Interest shown in book

ARARAT - Ararat Regional Library recently enjoyed a visit from former local Robin de Crespigny, the author of 'The People Smuggler'.

Author Robin de Crespigny with her book, The People Smuggler , at the Ararat Library. Picture: PETER PICKERING

Author Robin de Crespigny with her book, The People Smuggler , at the Ararat Library. Picture: PETER PICKERING

The book is the true story of Ali Al Jenabi who has been dubbed the Oskar Schindler of Asia.

Ms de Crespigny discussed her reasons for writing the book, the years of research both in Australia and Indonesia and the mountains of legal materials she researched to do with Ali's fight to stay in Australia.

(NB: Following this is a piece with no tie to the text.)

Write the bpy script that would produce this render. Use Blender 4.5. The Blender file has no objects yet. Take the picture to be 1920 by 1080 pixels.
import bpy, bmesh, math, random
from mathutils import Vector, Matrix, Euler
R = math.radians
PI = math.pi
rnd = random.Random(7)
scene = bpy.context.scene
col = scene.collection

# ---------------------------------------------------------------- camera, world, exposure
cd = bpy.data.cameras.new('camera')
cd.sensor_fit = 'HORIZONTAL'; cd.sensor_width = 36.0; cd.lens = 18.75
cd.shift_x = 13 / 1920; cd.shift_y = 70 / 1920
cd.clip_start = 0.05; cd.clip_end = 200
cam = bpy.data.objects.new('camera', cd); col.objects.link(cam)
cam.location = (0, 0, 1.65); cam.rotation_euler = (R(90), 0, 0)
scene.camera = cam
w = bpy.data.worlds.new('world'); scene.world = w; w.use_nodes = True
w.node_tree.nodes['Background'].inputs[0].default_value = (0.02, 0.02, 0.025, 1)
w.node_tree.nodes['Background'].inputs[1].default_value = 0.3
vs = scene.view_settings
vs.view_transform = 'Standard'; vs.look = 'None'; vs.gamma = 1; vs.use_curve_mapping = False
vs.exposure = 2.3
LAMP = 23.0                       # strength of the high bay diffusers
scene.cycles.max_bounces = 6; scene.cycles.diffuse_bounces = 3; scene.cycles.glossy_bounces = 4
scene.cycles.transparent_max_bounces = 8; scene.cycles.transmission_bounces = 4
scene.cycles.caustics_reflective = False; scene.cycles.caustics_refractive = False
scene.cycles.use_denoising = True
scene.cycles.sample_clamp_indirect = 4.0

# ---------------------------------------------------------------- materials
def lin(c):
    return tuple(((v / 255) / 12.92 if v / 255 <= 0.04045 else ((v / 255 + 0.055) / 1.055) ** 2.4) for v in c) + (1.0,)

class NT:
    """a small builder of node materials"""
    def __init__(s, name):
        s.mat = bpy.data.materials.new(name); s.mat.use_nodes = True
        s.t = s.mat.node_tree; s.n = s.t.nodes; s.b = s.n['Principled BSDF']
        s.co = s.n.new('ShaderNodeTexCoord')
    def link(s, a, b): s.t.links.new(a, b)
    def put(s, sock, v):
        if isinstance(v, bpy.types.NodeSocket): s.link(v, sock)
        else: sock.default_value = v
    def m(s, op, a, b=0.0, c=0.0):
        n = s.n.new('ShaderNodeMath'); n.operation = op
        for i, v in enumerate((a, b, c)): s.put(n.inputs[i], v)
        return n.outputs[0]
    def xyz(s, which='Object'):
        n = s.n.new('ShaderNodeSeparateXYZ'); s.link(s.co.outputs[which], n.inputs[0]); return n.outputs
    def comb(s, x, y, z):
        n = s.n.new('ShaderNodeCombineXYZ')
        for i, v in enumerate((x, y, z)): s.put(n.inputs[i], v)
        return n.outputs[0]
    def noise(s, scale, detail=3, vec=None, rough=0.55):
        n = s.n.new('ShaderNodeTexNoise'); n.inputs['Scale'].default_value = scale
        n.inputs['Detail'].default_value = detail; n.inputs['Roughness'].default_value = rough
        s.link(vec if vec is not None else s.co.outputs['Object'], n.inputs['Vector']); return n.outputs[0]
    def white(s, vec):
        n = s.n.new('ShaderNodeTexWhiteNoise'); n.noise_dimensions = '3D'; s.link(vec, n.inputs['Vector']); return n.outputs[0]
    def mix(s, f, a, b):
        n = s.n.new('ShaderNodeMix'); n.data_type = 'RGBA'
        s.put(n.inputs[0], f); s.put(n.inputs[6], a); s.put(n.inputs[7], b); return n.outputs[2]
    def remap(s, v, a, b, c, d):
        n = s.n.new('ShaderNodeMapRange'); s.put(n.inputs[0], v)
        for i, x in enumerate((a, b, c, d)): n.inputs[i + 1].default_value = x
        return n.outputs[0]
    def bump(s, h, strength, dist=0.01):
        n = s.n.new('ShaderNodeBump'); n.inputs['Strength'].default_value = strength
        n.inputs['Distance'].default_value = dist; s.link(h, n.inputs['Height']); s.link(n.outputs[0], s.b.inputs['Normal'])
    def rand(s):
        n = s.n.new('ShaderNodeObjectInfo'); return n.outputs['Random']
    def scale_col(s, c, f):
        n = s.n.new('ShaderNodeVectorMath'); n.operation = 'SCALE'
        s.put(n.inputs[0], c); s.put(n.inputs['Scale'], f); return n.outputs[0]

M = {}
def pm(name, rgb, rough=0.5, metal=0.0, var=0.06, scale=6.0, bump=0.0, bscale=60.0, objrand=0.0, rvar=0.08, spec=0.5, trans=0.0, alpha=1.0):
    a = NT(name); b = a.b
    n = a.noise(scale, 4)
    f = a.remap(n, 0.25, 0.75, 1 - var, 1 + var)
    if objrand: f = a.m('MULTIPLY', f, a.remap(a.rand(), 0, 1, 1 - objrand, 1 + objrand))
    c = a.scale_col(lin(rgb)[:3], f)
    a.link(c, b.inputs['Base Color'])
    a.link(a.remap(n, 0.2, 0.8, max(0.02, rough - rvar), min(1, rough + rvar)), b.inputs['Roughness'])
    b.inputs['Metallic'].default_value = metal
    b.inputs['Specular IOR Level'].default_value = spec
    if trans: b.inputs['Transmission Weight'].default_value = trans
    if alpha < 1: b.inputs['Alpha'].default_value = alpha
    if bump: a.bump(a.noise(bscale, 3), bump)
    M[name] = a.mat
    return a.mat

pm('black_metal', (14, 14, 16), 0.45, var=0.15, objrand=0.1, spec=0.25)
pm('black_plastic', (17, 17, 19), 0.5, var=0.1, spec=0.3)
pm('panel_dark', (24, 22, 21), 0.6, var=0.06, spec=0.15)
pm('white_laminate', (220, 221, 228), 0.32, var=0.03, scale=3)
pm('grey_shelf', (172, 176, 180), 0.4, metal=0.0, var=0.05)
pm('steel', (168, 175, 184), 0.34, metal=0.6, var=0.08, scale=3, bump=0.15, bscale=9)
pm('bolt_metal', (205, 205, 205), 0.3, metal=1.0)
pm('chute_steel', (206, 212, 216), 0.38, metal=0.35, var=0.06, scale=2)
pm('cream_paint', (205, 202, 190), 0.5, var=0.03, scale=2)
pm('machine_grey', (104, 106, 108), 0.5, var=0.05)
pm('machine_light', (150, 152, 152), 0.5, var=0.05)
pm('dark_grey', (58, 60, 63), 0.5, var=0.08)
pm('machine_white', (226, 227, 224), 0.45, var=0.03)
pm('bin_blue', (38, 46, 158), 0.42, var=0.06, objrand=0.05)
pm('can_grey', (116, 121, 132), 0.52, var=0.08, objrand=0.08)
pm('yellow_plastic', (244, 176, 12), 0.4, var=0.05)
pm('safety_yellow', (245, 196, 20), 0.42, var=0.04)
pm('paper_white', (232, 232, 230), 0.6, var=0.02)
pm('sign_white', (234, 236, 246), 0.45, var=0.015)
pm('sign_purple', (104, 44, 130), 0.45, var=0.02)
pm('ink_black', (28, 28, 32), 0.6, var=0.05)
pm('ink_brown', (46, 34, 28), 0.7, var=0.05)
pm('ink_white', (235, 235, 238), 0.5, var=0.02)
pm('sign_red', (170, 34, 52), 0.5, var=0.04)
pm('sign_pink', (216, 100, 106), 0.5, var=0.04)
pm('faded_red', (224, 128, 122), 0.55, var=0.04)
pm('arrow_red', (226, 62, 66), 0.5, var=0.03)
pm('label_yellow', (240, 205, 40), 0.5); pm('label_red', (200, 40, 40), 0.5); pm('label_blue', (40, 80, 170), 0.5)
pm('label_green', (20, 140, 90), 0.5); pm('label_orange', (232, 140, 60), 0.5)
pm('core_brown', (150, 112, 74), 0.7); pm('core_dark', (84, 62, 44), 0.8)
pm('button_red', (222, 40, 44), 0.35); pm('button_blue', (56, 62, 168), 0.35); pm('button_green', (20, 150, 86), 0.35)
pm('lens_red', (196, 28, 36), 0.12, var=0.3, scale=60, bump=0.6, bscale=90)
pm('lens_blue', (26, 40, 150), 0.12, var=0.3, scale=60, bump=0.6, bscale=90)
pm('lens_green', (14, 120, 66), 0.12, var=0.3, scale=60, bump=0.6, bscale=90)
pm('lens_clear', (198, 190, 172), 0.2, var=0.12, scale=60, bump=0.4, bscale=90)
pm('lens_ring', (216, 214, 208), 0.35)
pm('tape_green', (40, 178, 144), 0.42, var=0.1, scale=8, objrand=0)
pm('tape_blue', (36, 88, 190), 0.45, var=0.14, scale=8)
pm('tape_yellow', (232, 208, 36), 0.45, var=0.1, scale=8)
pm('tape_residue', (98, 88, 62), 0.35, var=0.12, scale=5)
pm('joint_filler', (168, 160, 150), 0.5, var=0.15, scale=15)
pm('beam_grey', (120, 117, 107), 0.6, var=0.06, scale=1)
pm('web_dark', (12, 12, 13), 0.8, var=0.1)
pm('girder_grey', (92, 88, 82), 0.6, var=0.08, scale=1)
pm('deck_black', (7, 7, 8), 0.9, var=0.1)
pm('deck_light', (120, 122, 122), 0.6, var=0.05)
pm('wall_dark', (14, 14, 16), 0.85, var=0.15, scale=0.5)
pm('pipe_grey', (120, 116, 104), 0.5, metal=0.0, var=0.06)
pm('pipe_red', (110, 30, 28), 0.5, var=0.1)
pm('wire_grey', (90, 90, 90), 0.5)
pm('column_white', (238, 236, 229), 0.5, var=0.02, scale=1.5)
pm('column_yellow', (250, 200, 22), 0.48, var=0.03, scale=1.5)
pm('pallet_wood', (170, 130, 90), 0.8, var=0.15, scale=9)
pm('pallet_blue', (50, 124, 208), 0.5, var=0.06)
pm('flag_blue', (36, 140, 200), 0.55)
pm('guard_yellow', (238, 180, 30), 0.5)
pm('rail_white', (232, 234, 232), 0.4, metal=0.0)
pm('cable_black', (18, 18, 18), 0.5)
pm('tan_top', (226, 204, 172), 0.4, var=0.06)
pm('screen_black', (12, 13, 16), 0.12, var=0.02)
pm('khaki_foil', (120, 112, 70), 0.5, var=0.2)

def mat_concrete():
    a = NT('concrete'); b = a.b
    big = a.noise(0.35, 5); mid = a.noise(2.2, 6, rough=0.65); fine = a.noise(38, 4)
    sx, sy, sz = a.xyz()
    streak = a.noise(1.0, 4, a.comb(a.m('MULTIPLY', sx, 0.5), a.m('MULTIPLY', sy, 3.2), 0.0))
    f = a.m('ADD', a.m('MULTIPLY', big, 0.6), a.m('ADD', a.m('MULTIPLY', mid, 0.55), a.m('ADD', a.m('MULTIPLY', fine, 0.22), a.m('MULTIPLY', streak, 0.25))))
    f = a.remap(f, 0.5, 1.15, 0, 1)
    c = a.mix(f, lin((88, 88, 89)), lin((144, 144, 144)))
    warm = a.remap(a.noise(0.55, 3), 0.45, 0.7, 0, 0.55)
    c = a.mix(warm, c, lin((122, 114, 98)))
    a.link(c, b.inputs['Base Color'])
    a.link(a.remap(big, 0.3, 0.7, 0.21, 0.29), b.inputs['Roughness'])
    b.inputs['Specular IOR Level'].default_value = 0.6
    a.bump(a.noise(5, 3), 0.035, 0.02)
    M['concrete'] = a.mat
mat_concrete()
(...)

"It is the true story of Ali Al Jenabi, an Iraqi refugee who survived Abu Ghraib, joined the resistance and became a people smuggler to save his family, and become the 'Oskar Schindler' of Asia," she said.

Ms de Crespigny spent many hundreds of hours in conversation with Ali himself.

Ms de Crespigny answered and discussed many aspects of people smuggling and the asylum seeker issue.

Following her talk and discussion at the Library Ms de Crespigny sold and signed copies of her book.

Ms de Crespigny also paid a visit to the Lake Bolac Eel Festival.

"There was an amazing turn out at the festival where people who were interested in all sorts of issues came along," she said.

Ms de Crespigny, who originally comes from this area, said the response to her visit and book had been fantastic.

"It has been terrific, really exciting to be around the old stamping grounds of the western district," she said.

"There has been so much interest in the story which is about a guy becoming a people smuggler to save his family."

Ms de Crespigny attended boarding school in Geelong before going to University in Melbourne

She said she wasn't sure about the response she would receive to the book while in the region.

"There has been a lot of interest and compassion shown by the people at both the library and festival sessions," she said.

Ms de Crespigny said she spent three years with Ali to piece together his journey and life story.

"It is an extraordinary life journey encompassing six countries and two continents," she said.

"The experiences he faces are the same issues that are confronted by asylum seekers."

She said the book details facts about the current issues and adds a human face to the debate.

"A lot of what people see and hear from both side of politics and the media appears to blanketly demonise people smugglers," Ms de Crespigny said.

"It is great to be able to show an alternate point of view and have people who are open to listening to or reading about that view."

Ms de Crespigny said she believed the book had opened peoples minds on the issue.

"I think it has actually started to affect the attitudes of people who were previously very conservative on the issue," she said.

"Through the book they come to feel like they've met and known an asylum seeker and are able to enjoy what they might bring to the country.

"The fear they have really diminishes."